Take the path to the left between Silton House and the church. In the middle of the first field is a great monolith carved in 1765 with a puzzling inscription of capital letters. This was the fancy of Squire Hickes who wished to commemorate the medieval manor house which once stood here. The first lines stand for, "Here the grand old manor house stood, the black beams were oak, the great walls were good".


From the stone the path descends to two stiles at the bottom of the field. It then crosses the medieval ridges and furrows of the next field and passes over a stile next to a gate on the left side of the following field.
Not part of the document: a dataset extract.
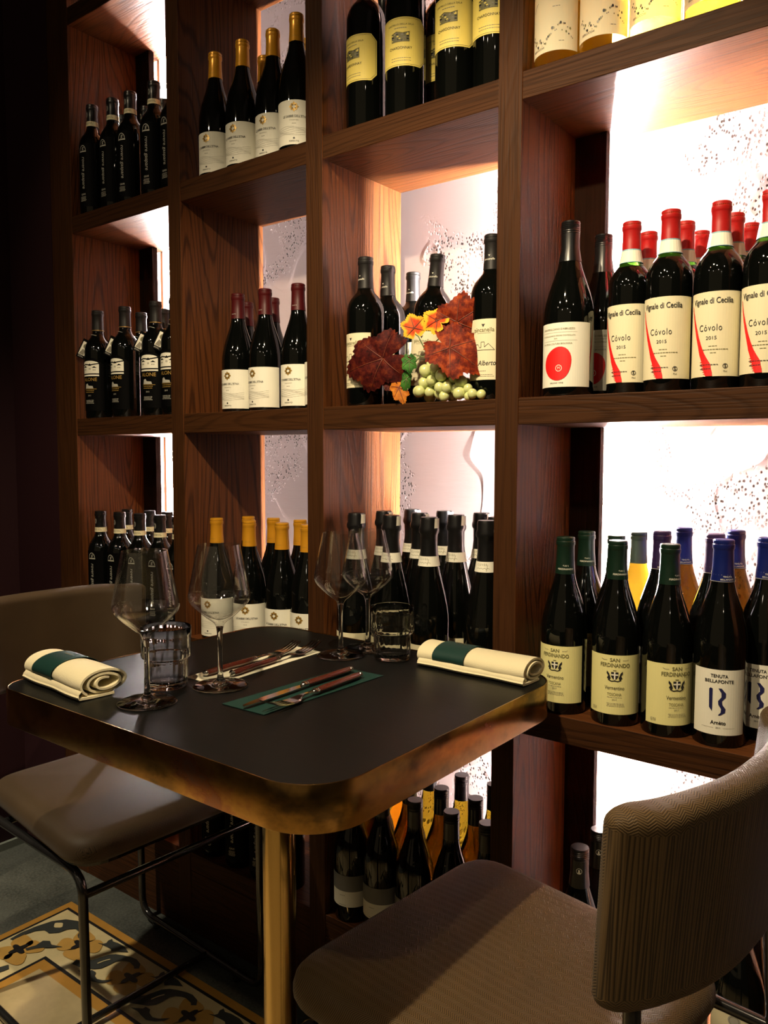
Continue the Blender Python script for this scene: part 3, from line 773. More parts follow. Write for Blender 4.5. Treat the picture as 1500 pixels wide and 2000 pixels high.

It's then easy to follow with a hedge on the right down to a delightful dell where there are two becks to cross, (by footbridge), and the sound of rushing waters.


The path then climbs to the trackbed of a railway which once brought limestone from quarries on Kepwick Moor some three and a half miles to huge kilns which still exist near Leake church by what is now the A 19. The line, which was horse drawn, was built in 1833 by Joshua Crompton.


The right of way crosses the line and continues uphill across two fields to join Kepwick village street where our walk began.